Exercise instructions:
Show every line in the entries below where the word "Blender" appears.

■ ■ ■ ■ ■

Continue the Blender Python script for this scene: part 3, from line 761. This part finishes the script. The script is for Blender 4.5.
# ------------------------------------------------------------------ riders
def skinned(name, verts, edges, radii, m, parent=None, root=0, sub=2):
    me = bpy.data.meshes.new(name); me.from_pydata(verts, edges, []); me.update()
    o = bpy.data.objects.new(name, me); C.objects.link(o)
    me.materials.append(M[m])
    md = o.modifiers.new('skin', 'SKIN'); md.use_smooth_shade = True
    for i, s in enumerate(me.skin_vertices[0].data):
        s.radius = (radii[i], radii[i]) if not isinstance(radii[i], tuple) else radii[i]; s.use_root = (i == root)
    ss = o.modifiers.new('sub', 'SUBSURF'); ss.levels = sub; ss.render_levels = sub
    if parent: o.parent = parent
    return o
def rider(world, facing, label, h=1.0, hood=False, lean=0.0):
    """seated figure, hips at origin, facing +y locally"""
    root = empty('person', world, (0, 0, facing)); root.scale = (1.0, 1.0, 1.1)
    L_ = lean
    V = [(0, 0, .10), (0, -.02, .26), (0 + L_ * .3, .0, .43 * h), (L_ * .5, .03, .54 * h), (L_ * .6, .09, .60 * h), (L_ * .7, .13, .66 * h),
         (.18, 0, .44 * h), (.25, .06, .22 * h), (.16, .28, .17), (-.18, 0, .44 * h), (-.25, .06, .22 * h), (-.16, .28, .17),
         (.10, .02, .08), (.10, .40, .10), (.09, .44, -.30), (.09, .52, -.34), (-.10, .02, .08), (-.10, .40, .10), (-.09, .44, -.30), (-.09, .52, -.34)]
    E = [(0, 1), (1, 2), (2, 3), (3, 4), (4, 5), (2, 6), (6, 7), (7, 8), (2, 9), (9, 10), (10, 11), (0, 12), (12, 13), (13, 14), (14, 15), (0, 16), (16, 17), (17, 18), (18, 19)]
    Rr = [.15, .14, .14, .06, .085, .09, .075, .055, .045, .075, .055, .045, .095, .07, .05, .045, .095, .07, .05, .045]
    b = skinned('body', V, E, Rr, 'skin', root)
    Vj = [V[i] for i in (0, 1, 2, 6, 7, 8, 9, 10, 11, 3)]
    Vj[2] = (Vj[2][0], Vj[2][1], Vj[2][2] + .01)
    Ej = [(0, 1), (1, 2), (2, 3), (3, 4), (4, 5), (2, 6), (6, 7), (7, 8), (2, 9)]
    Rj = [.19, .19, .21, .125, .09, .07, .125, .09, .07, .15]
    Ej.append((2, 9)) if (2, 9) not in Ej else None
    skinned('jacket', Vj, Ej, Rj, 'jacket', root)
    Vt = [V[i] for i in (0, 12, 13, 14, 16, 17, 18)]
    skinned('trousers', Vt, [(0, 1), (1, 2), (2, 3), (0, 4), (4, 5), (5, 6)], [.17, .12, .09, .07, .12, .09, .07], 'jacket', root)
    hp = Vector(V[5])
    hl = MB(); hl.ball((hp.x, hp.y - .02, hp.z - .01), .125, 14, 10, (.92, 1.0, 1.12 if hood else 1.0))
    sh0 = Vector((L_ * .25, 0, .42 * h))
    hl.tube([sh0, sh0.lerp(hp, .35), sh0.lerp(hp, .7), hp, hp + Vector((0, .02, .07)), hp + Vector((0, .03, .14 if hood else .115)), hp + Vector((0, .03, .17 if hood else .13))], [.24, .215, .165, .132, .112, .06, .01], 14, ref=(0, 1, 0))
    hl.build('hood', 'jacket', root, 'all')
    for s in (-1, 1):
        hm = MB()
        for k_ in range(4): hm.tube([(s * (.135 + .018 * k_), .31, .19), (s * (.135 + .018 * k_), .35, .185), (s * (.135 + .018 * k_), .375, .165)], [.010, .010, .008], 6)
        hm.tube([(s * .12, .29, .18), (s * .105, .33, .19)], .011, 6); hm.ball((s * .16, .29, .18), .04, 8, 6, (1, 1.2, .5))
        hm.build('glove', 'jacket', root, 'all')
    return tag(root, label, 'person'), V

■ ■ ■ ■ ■

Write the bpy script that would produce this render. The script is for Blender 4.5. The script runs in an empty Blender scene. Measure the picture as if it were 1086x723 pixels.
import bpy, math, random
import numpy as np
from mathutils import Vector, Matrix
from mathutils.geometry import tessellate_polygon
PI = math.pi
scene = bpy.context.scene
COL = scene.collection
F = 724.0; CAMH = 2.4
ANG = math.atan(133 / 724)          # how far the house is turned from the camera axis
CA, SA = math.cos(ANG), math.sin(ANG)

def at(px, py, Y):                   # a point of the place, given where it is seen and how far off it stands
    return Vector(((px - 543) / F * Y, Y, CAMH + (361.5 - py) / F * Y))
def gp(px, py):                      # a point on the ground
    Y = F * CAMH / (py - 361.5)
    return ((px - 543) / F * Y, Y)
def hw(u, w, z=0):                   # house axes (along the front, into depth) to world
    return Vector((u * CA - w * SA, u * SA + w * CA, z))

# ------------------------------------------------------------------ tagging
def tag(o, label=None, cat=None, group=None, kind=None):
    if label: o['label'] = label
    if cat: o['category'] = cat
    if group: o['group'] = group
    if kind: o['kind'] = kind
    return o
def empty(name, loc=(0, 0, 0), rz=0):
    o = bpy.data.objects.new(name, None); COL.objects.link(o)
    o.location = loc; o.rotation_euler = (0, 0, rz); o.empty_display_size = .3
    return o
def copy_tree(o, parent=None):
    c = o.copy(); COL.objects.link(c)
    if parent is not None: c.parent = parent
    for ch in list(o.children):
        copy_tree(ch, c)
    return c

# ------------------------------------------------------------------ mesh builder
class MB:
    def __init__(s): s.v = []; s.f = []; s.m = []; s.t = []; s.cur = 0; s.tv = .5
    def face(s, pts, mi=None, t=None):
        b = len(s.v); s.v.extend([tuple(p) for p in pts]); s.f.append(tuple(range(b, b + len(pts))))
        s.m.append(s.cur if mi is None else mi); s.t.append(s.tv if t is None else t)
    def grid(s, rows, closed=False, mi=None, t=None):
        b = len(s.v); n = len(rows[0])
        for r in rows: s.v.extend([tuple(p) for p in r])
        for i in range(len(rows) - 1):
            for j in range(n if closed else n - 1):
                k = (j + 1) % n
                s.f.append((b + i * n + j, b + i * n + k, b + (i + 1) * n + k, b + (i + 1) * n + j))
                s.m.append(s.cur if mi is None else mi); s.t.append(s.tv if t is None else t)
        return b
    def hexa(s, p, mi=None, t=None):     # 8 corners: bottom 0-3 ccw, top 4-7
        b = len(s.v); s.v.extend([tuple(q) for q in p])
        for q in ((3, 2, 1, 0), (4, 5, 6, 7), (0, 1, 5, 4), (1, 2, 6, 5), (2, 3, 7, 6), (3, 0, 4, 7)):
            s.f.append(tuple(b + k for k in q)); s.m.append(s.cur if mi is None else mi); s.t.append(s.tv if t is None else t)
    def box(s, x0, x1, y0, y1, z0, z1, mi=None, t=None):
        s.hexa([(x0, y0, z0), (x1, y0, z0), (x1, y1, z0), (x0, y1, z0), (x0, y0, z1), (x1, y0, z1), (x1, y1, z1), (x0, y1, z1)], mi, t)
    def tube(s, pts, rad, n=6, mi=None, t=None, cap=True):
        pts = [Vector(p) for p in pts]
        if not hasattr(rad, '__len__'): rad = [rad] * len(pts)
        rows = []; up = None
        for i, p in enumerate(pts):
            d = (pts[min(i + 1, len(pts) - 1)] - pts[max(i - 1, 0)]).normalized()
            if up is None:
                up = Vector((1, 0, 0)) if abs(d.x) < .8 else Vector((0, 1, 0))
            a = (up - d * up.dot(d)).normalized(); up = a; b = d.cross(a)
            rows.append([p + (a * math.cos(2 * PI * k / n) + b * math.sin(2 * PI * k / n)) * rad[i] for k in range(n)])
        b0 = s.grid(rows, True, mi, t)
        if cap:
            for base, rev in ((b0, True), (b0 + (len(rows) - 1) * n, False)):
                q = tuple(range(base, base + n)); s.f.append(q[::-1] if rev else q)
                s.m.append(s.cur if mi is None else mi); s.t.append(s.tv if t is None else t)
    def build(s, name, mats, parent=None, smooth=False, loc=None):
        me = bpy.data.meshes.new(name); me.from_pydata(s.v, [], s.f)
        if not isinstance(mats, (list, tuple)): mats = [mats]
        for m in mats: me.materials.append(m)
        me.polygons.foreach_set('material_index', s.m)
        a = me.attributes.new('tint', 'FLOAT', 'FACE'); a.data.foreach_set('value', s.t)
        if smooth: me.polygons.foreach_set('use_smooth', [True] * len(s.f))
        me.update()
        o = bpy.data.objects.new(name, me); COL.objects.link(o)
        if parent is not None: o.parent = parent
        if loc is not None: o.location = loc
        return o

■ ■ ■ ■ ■

Written answer:
Continue the Blender Python script for this scene: part 3, from line 761. This part finishes the script. The script is for Blender 4.5.
Write the bpy script that would produce this render. The script is for Blender 4.5. The script runs in an empty Blender scene. Measure the picture as if it were 1086x723 pixels.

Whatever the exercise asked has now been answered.